__Work to do__: Pictures within the data are to be left out; everything else must be reproduced exactly.

__Supplied data__:

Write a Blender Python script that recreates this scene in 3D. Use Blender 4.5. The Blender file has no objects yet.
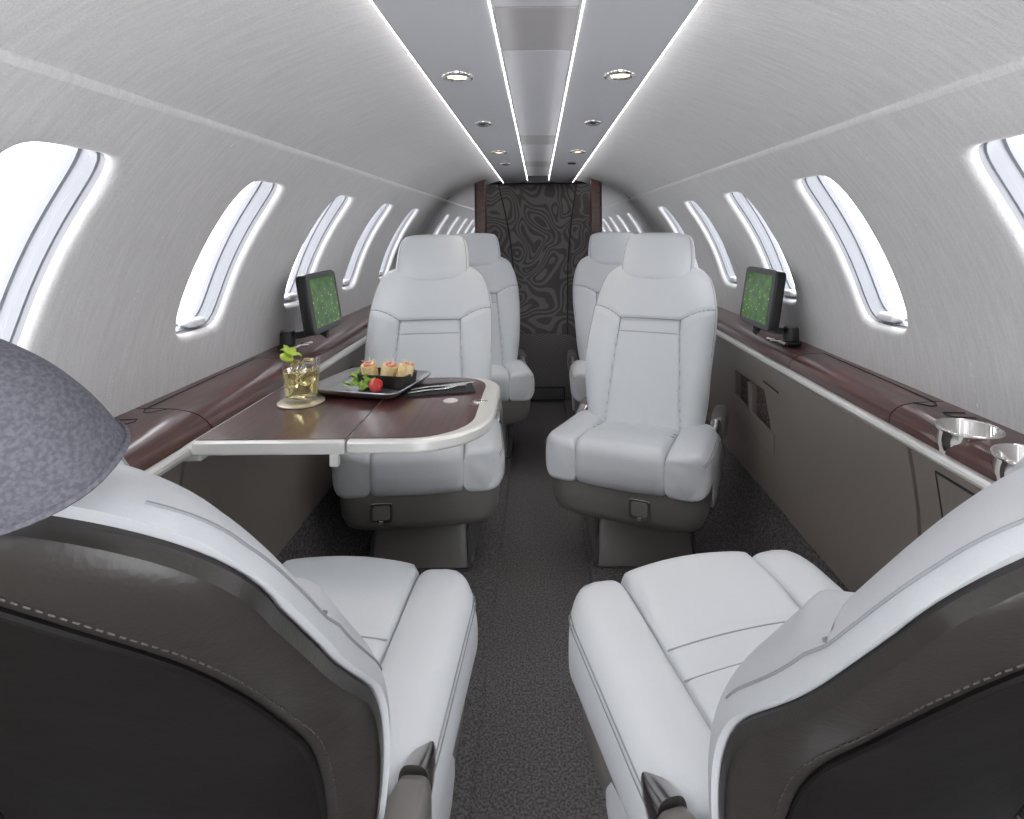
import bpy, bmesh, math, random
from mathutils import Vector, Matrix
random.seed(7)
PI = math.pi
S = bpy.context.scene
COL = S.collection
R_CAB, ZC = 0.856, 0.669          # cabin circle: radius and centre height
CAM_Z = 1.1

# ------------------------------------------------------------------ materials
def new_mat(name):
    m = bpy.data.materials.new(name); m.use_nodes = True
    nt = m.node_tree
    return m, nt, nt.nodes['Principled BSDF']

def link(nt, a, ao, b, bi): nt.links.new(a.outputs[ao], b.inputs[bi])

def add_bump(nt, p, scale=200, strength=.2, dist=.002, kind='noise', detail=3, stretch=None):
    tc = nt.nodes.new('ShaderNodeTexCoord')
    src = tc; so = 'Object'
    if stretch:
        mp = nt.nodes.new('ShaderNodeMapping'); mp.inputs['Scale'].default_value = stretch
        link(nt, tc, 'Object', mp, 'Vector'); src = mp; so = 'Vector'
    if kind == 'noise':
        t = nt.nodes.new('ShaderNodeTexNoise'); t.inputs['Scale'].default_value = scale
        t.inputs['Detail'].default_value = detail; out = 'Fac'
    else:
        t = nt.nodes.new('ShaderNodeTexVoronoi'); t.inputs['Scale'].default_value = scale; out = 'Distance'
    link(nt, src, so, t, 'Vector')
    b = nt.nodes.new('ShaderNodeBump'); b.inputs['Strength'].default_value = strength
    b.inputs['Distance'].default_value = dist
    link(nt, t, out, b, 'Height'); link(nt, b, 'Normal', p, 'Normal')
    return t, out

def plain(name, col, rough=.5, metal=0, bump=None, coat=0, spec=.5):
    m, nt, p = new_mat(name)
    p.inputs['Base Color'].default_value = (*col, 1)
    p.inputs['Roughness'].default_value = rough; p.inputs['Metallic'].default_value = metal
    p.inputs['Coat Weight'].default_value = coat; p.inputs['Coat Roughness'].default_value = .08
    p.inputs['Specular IOR Level'].default_value = spec
    if bump: add_bump(nt, p, **bump)
    return m

def speckle(name, c1, c2, scale, rough=.95, bump=.5, dist=.004, stretch=None):
    m, nt, p = new_mat(name)
    t, out = add_bump(nt, p, scale=scale, strength=bump, dist=dist, detail=2, stretch=stretch)
    cr = nt.nodes.new('ShaderNodeValToRGB')
    cr.color_ramp.elements[0].position = .38; cr.color_ramp.elements[1].position = .66
    cr.color_ramp.elements[0].color = (*c1, 1); cr.color_ramp.elements[1].color = (*c2, 1)
    link(nt, t, out, cr, 'Fac'); link(nt, cr, 'Color', p, 'Base Color')
    p.inputs['Roughness'].default_value = rough; p.inputs['Specular IOR Level'].default_value = .2
    return m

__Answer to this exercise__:
Write a Blender Python script that recreates this scene in 3D. Use Blender 4.5. The Blender file has no objects yet.
import bpy, bmesh, math, random
from mathutils import Vector, Matrix
random.seed(7)
PI = math.pi
S = bpy.context.scene
COL = S.collection
R_CAB, ZC = 0.856, 0.669          # cabin circle: radius and centre height
CAM_Z = 1.1

# ------------------------------------------------------------------ materials
def new_mat(name):
    m = bpy.data.materials.new(name); m.use_nodes = True
    nt = m.node_tree
    return m, nt, nt.nodes['Principled BSDF']

def link(nt, a, ao, b, bi): nt.links.new(a.outputs[ao], b.inputs[bi])

def add_bump(nt, p, scale=200, strength=.2, dist=.002, kind='noise', detail=3, stretch=None):
    tc = nt.nodes.new('ShaderNodeTexCoord')
    src = tc; so = 'Object'
    if stretch:
        mp = nt.nodes.new('ShaderNodeMapping'); mp.inputs['Scale'].default_value = stretch
        link(nt, tc, 'Object', mp, 'Vector'); src = mp; so = 'Vector'
    if kind == 'noise':
        t = nt.nodes.new('ShaderNodeTexNoise'); t.inputs['Scale'].default_value = scale
        t.inputs['Detail'].default_value = detail; out = 'Fac'
    else:
        t = nt.nodes.new('ShaderNodeTexVoronoi'); t.inputs['Scale'].default_value = scale; out = 'Distance'
    link(nt, src, so, t, 'Vector')
    b = nt.nodes.new('ShaderNodeBump'); b.inputs['Strength'].default_value = strength
    b.inputs['Distance'].default_value = dist
    link(nt, t, out, b, 'Height'); link(nt, b, 'Normal', p, 'Normal')
    return t, out

def plain(name, col, rough=.5, metal=0, bump=None, coat=0, spec=.5):
    m, nt, p = new_mat(name)
    p.inputs['Base Color'].default_value = (*col, 1)
    p.inputs['Roughness'].default_value = rough; p.inputs['Metallic'].default_value = metal
    p.inputs['Coat Weight'].default_value = coat; p.inputs['Coat Roughness'].default_value = .08
    p.inputs['Specular IOR Level'].default_value = spec
    if bump: add_bump(nt, p, **bump)
    return m

def speckle(name, c1, c2, scale, rough=.95, bump=.5, dist=.004, stretch=None):
    m, nt, p = new_mat(name)
    t, out = add_bump(nt, p, scale=scale, strength=bump, dist=dist, detail=2, stretch=stretch)
    cr = nt.nodes.new('ShaderNodeValToRGB')
    cr.color_ramp.elements[0].position = .38; cr.color_ramp.elements[1].position = .66
    cr.color_ramp.elements[0].color = (*c1, 1); cr.color_ramp.elements[1].color = (*c2, 1)
    link(nt, t, out, cr, 'Fac'); link(nt, cr, 'Color', p, 'Base Color')
    p.inputs['Roughness'].default_value = rough; p.inputs['Specular IOR Level'].default_value = .2
    return m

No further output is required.